THE REQUEST:
Extract all lines that hold "Keep" from the records below.
───── INPUT RECORDS ─────
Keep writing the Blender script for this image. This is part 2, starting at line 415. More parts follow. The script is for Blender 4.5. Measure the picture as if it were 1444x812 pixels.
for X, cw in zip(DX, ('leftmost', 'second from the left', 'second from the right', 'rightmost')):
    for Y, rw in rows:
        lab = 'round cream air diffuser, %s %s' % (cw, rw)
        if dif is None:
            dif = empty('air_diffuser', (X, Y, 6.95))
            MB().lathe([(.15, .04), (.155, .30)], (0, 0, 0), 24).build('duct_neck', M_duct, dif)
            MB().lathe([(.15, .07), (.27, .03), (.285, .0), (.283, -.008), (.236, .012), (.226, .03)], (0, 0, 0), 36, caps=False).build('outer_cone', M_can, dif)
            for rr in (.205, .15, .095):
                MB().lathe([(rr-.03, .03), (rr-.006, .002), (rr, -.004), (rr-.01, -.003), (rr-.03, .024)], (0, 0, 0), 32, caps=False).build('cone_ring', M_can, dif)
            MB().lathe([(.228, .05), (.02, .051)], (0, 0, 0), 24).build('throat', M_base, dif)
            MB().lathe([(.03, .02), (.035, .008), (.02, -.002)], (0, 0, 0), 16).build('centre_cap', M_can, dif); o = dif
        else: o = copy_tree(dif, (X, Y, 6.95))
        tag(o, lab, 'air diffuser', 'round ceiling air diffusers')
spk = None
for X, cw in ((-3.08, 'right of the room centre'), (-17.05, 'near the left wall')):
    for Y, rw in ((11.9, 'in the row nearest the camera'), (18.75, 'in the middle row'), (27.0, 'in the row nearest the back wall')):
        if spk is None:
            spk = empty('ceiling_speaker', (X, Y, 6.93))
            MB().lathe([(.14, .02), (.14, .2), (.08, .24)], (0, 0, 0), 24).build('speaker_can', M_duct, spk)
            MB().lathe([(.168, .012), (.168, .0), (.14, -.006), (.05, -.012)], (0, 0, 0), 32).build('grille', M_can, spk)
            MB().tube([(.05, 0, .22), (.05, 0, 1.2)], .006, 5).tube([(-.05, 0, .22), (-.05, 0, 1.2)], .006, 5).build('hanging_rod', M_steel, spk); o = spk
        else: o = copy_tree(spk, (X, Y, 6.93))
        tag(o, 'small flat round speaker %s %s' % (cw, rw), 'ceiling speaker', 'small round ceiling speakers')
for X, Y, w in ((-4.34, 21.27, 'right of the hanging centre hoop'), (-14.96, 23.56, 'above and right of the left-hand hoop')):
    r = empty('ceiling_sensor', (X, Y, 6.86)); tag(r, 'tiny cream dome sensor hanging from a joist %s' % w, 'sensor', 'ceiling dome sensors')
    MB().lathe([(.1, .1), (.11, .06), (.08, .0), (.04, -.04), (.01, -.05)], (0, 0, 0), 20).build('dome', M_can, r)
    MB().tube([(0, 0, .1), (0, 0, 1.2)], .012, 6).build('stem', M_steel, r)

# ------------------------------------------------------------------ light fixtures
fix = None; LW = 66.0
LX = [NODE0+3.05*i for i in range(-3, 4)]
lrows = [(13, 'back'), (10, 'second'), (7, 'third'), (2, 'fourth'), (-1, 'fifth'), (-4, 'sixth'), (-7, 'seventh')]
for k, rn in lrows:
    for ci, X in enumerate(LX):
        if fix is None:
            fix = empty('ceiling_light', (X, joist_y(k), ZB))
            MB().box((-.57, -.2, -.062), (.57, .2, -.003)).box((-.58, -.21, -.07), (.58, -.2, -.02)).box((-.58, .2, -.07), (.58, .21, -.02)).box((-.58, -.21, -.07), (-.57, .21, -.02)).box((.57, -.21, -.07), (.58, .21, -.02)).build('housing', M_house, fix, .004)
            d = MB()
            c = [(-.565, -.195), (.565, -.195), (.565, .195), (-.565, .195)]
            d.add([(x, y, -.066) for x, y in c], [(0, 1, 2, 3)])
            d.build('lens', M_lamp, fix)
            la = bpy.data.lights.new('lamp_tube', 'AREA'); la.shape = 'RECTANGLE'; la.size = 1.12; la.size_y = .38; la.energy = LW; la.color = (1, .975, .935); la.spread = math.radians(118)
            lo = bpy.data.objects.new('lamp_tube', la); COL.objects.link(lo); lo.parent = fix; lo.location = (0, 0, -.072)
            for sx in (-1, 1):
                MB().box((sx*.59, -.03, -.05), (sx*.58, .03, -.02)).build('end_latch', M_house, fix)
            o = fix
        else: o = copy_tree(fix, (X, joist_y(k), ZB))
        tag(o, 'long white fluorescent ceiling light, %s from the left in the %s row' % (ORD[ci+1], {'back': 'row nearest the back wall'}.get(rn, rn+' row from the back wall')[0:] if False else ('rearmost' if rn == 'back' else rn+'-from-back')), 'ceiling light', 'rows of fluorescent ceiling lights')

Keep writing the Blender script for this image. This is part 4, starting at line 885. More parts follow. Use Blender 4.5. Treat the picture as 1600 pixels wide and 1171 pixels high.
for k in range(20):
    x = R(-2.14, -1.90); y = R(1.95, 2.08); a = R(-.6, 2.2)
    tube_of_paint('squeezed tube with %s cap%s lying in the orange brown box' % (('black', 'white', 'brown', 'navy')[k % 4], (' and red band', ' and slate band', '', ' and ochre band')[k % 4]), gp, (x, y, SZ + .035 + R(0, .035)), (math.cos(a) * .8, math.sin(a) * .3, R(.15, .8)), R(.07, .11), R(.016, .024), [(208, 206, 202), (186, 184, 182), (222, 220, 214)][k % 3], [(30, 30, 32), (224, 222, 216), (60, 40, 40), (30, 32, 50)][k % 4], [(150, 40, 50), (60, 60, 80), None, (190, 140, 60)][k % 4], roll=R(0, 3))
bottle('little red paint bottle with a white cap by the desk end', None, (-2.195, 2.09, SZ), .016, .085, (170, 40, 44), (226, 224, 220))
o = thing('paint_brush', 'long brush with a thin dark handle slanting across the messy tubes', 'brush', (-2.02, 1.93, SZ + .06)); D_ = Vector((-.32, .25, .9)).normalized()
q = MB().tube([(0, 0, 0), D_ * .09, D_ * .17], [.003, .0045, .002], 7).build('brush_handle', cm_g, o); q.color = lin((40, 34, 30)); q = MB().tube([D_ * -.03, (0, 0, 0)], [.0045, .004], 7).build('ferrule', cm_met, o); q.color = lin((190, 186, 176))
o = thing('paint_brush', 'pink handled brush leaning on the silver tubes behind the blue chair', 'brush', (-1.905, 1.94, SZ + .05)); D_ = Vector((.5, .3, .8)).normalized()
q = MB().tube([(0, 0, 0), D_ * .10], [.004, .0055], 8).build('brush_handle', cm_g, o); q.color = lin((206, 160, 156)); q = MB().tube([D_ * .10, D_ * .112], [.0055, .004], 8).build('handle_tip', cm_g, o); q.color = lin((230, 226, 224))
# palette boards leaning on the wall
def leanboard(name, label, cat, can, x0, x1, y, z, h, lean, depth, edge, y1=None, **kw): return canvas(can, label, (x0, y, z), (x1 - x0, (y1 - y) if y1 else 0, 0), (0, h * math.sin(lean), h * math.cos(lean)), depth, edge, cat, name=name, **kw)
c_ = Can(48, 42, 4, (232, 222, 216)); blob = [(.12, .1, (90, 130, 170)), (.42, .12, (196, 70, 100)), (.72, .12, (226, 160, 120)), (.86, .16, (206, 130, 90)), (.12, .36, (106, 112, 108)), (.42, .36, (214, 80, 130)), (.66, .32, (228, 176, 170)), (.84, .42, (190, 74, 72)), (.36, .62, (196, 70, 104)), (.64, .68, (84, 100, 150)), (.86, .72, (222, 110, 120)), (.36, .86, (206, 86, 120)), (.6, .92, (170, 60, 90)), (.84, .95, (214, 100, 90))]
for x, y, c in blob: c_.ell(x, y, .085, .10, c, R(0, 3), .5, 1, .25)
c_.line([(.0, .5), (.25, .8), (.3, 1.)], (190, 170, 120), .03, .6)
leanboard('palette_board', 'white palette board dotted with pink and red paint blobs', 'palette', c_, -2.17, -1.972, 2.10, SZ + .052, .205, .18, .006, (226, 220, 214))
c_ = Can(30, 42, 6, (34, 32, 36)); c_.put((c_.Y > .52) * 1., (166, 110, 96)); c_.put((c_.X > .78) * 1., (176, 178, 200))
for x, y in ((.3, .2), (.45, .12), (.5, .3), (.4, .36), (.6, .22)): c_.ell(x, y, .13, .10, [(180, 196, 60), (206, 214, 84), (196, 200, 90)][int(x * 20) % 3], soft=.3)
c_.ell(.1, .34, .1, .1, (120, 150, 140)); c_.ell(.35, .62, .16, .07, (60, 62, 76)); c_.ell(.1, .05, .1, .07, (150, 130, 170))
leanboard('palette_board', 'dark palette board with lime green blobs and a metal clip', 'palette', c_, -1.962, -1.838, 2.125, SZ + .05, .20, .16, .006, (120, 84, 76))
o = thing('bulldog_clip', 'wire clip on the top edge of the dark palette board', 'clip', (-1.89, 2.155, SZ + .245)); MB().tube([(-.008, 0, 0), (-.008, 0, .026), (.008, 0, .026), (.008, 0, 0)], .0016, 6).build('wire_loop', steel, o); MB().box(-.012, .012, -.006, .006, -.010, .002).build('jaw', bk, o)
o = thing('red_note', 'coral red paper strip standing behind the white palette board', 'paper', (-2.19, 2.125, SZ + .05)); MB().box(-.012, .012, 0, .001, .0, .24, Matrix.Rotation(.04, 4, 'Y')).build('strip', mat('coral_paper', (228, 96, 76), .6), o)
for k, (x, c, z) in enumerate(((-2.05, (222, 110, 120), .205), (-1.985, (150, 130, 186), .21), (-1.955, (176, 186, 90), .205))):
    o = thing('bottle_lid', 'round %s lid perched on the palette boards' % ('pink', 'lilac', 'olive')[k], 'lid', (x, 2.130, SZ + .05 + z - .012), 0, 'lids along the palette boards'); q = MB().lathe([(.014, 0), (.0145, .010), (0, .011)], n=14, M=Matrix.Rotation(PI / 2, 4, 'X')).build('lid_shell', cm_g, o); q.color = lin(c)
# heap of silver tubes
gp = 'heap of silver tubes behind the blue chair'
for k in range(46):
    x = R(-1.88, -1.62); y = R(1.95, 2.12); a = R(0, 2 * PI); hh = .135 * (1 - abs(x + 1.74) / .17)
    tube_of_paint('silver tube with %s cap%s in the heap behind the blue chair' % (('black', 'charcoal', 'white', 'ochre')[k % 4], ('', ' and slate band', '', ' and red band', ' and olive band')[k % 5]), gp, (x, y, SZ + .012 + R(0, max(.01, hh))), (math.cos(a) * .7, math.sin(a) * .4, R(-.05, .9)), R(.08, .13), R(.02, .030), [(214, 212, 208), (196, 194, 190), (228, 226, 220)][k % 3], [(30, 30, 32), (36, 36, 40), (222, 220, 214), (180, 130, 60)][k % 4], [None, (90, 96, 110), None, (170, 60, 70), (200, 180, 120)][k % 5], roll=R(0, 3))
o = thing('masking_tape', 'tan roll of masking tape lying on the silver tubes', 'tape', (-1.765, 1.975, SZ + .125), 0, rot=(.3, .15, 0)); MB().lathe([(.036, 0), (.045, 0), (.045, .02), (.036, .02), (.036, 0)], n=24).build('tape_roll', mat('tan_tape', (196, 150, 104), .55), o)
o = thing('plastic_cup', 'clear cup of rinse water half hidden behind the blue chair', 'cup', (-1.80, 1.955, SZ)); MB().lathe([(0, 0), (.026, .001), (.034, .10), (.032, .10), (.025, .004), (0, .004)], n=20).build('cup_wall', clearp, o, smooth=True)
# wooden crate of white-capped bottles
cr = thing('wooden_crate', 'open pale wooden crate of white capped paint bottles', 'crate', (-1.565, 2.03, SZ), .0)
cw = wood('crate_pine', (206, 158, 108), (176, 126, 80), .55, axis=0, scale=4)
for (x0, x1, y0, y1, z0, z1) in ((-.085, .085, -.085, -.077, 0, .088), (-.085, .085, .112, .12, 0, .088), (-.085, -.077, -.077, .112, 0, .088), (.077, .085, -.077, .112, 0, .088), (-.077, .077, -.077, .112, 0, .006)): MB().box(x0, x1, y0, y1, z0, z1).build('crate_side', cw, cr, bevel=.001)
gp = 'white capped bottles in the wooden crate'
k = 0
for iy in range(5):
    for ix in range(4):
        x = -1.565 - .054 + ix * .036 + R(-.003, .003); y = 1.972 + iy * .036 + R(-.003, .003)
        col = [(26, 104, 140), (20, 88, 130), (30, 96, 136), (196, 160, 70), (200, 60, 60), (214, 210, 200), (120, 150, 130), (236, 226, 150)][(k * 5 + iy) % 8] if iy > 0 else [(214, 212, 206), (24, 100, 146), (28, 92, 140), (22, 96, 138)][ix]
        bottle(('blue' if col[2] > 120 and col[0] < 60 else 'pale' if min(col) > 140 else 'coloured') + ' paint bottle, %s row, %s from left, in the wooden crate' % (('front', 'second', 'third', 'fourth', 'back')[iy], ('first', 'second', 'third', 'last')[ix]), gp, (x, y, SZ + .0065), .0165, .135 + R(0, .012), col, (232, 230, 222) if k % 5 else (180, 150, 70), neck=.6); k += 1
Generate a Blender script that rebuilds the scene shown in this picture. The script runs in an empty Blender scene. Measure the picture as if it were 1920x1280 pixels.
─────
THE REPLY:
Keep writing the Blender script for this image. This is part 2, starting at line 415. More parts follow. The script is for Blender 4.5. Measure the picture as if it were 1444x812 pixels.
Keep writing the Blender script for this image. This is part 4, starting at line 885. More parts follow. Use Blender 4.5. Treat the picture as 1600 pixels wide and 1171 pixels high.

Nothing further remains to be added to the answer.